Feb. 2 (Bloomberg) -- Debt sold by Asian state-owned companies now offer “better value” than sovereign bonds after an easing global credit crunch helped revive investor demand, KE Capital Partners said.
Bonds with implicit state guarantees yielded as much as 4.95 percentage points above Treasuries last week, according to an index compiled by JPMorgan Chase & Co., three times the average spread in the two years before the collapse of Lehman Brothers Holdings Inc. in September. Rachana Mehta, head of fixed-income at Singapore-based KE Capital, recommends dollar- denominated debt of Export-Import Bank of Korea, or Kexim, and Indonesian power utility Perusahaan Listrik Negara.
“Asian credits will do well over a six- to 12-month horizon, where you are getting attractive yields to compensate for the risks,” she said in a Jan. 28 interview. “Some of the new issues have been well received and credit spreads are still wide compared with historical levels.”
Overseas bond sales by companies and governments in the Asia-Pacific region reached $56.2 billion in January, the best start to the year in at least a decade, according to data compiled by Bloomberg.
A rally in global bond markets last month, fueled by interest-rate cuts, has helped narrow the spread on so-called “quasi-sovereign” debt from as high as 5.8 percentage points, compared with an average 1.45 percentage points in the two years before Lehman.
Note Spreads
KE Capital is a joint venture between Singapore’s Kim Eng Holdings Ltd. and Tokyo-based Mitsubishi UFJ Securities Ltd., a unit of Japan’s largest bank by assets. It acts as investment adviser to Kokusai Asset Management Ltd., the manager of the 20.8 billion yen ($231 million) Kokusai Asia Pacific Sovereign and Quasi Fund. Kokusai also manages the world’s second-biggest bond fund that has $51 billion of investment.
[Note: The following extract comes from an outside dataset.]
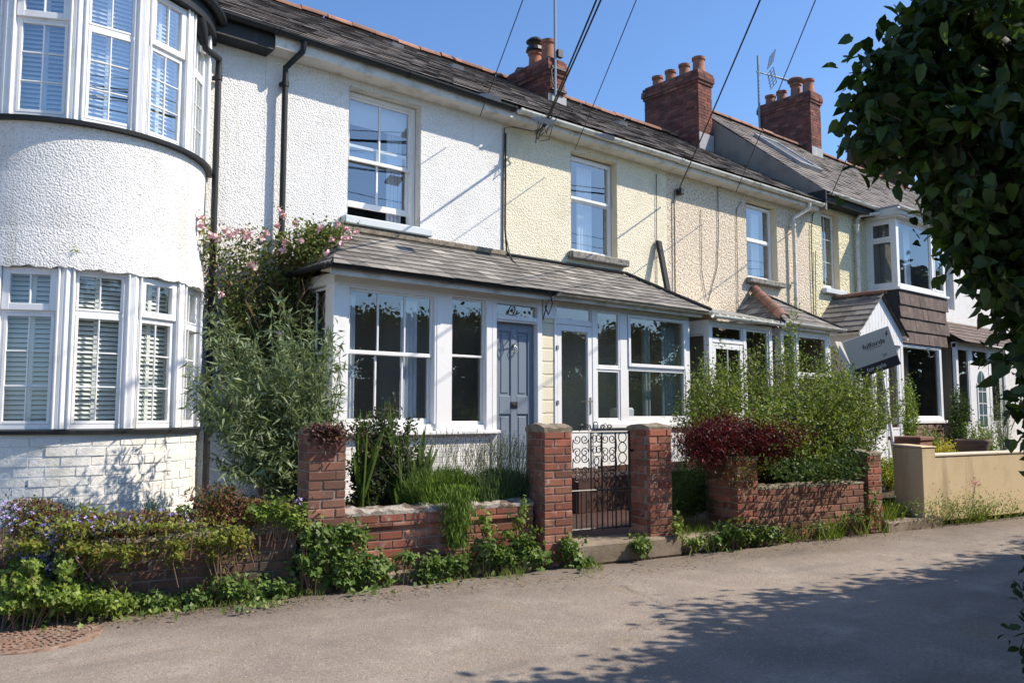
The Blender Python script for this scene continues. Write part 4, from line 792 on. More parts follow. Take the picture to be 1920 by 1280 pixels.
light(mf, mg, FG, 16.24, 16.72, 1.1, 2.88, .04, -.01); light(mf, mg, FG, 16.80, 17.28, .7, 2.88, .05, -.01); light(mf, mg, FG, 17.36, 17.84, 1.1, 2.88, .04, -.01); mf.fb(FG, 16.24, 17.84, .4, 1.1, -.07, -.02)
FGL = (V3(16.14, 9.2, 0), V3(0, -1, 0), V3(-1, 0, 0)); mf.fb(FGL, 0, .98, 2.88, 3.08, -.09, 0); light(mf, mg, FGL, 0, .93, 1.1, 2.88, .05, -.01); mf.fb(FGL, 0, .98, .4, 1.1, -.07, -.02)
w = mf.build('porch_window', 'upvc', hE, bevel=.004); mg.build('pane', 'glass', w); room(16.25, 17.8, GY+.2, 9.19, .45, 3.0, 'interior_dark', hE)
gutter(hE, (15.98, 9.15, 3.06), (15.98, GY-.08, 3.05), 'gutter_w', .05); gutter(hE, (18.07, 9.15, 3.06), (18.07, GY-.08, 3.05), 'gutter_w', .05)
# roof window
d1 = V3(0, YR2-YE2, ZR2-ZE2); d1 /= np.linalg.norm(d1); nn = np.cross(V3(1, 0, 0), d1)
def onroof(px, py):
    d = ray(px, py); n0 = nn; o = V3(0, YE2, ZE2)-V3(0, 0, EYE); t = (o@n0)/(d@n0); p = d*t; p[2] += EYE; return p
# ------------------------------------------------------------------ HOUSE F
hF = thing('terraced_house', 'white house with arched-glass white front door, farthest and mostly behind the leaves', 'house', (23.5, 9.2, 0), 'houses of the terrace')
mb = MB(); wall(mb, 21.502, 28, .3, 6.1, WY, [(22.3, 23.4, 4.2, 5.8)], .2); mb.build('front_wall', 'dash_white', hF)
roof(hF, 21.5, 28, YE2, ZE2, YR2, ZR2); ridge(hF, (21.5, YR2, ZR2+.01), (28, YR2, ZR2+.01))
mb = MB(); mb.face([(21.5, YR2, ZR2-.05), (28, YR2, ZR2-.05), (28, 15.8, 5.8), (21.5, 15.8, 5.8)]); mb.face([(28, 9.2, .3), (28, 15.8, .3), (28, 15.8, 5.8), (28, YR2, ZR2-.05), (28, 9.2, 6.1)]); mb.build('rear_roof', 'slate', hF)
eaves_w(hF, 21.6, 28, 6.10)
mf = MB(); mg = MB(); light(mf, mg, FX(0, WY), 22.32, 23.38, 4.22, 5.78, .06, -.12); w = mf.build('upstairs_window', 'upvc', hF); mg.build('pane', 'glass_sky', w); room(22.2, 23.5, 9.45, 10, 4, 5.9, 'interior', hF)
roof(hF, 21.2, 25.6, 8.15, 3.17, 9.19, 3.85, 'tile_brown', sw=.3, g=.22, name='porch_roof')
mf = MB(); mg = MB(); FF = FX(0, 8.4)
for a, b in ((21.3, 21.4), (22.1, 22.28), (23.32, 23.45), (24.4, 24.5)): mf.fb(FF, a, b, .5, 3.15, -.08, 0)
mf.fb(FF, 21.3, 24.5, 3.05, 3.18, -.1, .002); light(mf, mg, FF, 21.4, 22.1, 1.2, 3.05, .05, -.01); light(mf, mg, FF, 23.45, 24.4, 1.2, 3.05, .05, -.01); mf.fb(FF, 21.4, 22.1, .5, 1.2, -.07, -.02); mf.fb(FF, 23.45, 24.4, .5, 1.2, -.07, -.02); light(mf, mg, FF, 22.28, 23.32, 2.72, 3.05, .04, -.01)
w = mf.build('porch_window', 'upvc', hF); mg.build('pane', 'glass', w); room(21.4, 24.4, 8.55, 9.19, .5, 3.1, 'interior_beige', hF)
md = MB(); md.fb(FF, 22.3, 23.3, .6, 2.70, -.07, -.01); d = md.build('front_door', 'upvc', hF)
mg = MB(); pts = [(22.55, 8.404, 1.1), (23.05, 8.404, 1.1), (23.05, 8.404, 2.2)]+[(22.8+.25*math.cos(a), 8.404, 2.2+.32*math.sin(a)) for a in np.linspace(.2, math.pi-.2, 9)]+[(22.55, 8.404, 2.2)]
mg.face(pts); mg.build('arched_pane', mat('door_glass', (.08, .13, .14), .1, spec=.6), d)
mk = MB(); [mk.fb(FF, 22.55, 23.05, z, z+.02, -.006, .008) for z in (1.38, 1.68, 1.98)]; mk.fb(FF, 22.79, 22.81, 1.1, 2.5, -.006, .007); mk.fb(FF, 22.50, 22.55, 1.05, 2.2, -.01, .012); mk.fb(FF, 23.05, 23.10, 1.05, 2.2, -.01, .012); mk.fb(FF, 22.5, 23.1, 1.05, 1.1, -.01, .012); mk.build('glazing_bars', 'upvc', d)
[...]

Kexim’s 8.125 percent note maturing in 2014 yielded 8 percent, or 6.2 percentage points more than like-maturity Treasuries on Jan. 30, according to data compiled by Bloomberg News, versus 6.8 percentage points when the bonds were sold on Jan. 13. Investors get as little as 4 percent on benchmark five- year local-currency Korean government bonds, and 5 percent on the nation’s 2014 dollar bonds, according to Bloomberg data.
Listrik Negara
Indonesia’s Perusahaan Listrik Negara’s 7.25 percent note due in October 2011 yielded about 16 percent, Mehta said on Jan. 28. The spread has widened to more than 14 percentage points over Treasuries, from 2.7 percentage points when they were sold in 2006. Investors get about 10 percent on Indonesia’s dollar- denominated 7.25 percent note due April 2015.
Kexim bonds are ranked Aa3 by Moody’s Investors Service, the fourth-highest investment grade and two levels above South Korea’s sovereign rating. Standard & Poor’s Ratings Services put them both A, or the fifth-lowest investment grade.
Listrik securities are rated Ba3 by Moody’s and BB- by S&P, both on par with the country’s sovereign rating and three levels below investment grade.
Investors have demanded a lower premium to own dollar- denominated emerging-market sovereign bonds this year after central banks worldwide pumped cash into financial markets. The average spread narrowed to 6.3 percentage points above Treasuries on Jan. 29, from as high as 8.65 points in 2008, according to the JPMorgan EMBI+ Index.
Bond Rally
In Asia, dollar-denominated bonds posted a third month of gains in January, according to the JPMorgan Asia Credit Index that tracks government, quasi-government and corporate debt. The index rose 12 percent in the longest rally since 2006.
The Philippine government sold $1.5 billion of 10-year global bonds on Jan. 7, drawing bids for four times the amount of debt offered. Indonesia will meet investors from this week on a proposed $4 billion debt offering. Korea Development Bank, the nation’s largest issuer of overseas debt, sold $2 billion of five-year notes last month to yield 6.75 percentage points more than Treasuries.
Indian, Philippine and South Korean local-currency government debt remain attractive as slowing inflation will allow central banks to keep cutting borrowing costs, said Mehta, who has traded Asian bonds for more than 10 years, including as head of Asian and emerging-market debt at DBS Asset Management Ltd. in Singapore.
Currency gains may also increase the appeal of the debt as a slide in commodity prices and slower global growth lower import costs, she said.
“Yields on Indian, Philippine and Korean bonds appeal to me on a total return approach with currency gains,” Mehta said. “Falling oil prices will also have a positive impact for countries with current-account deficits.”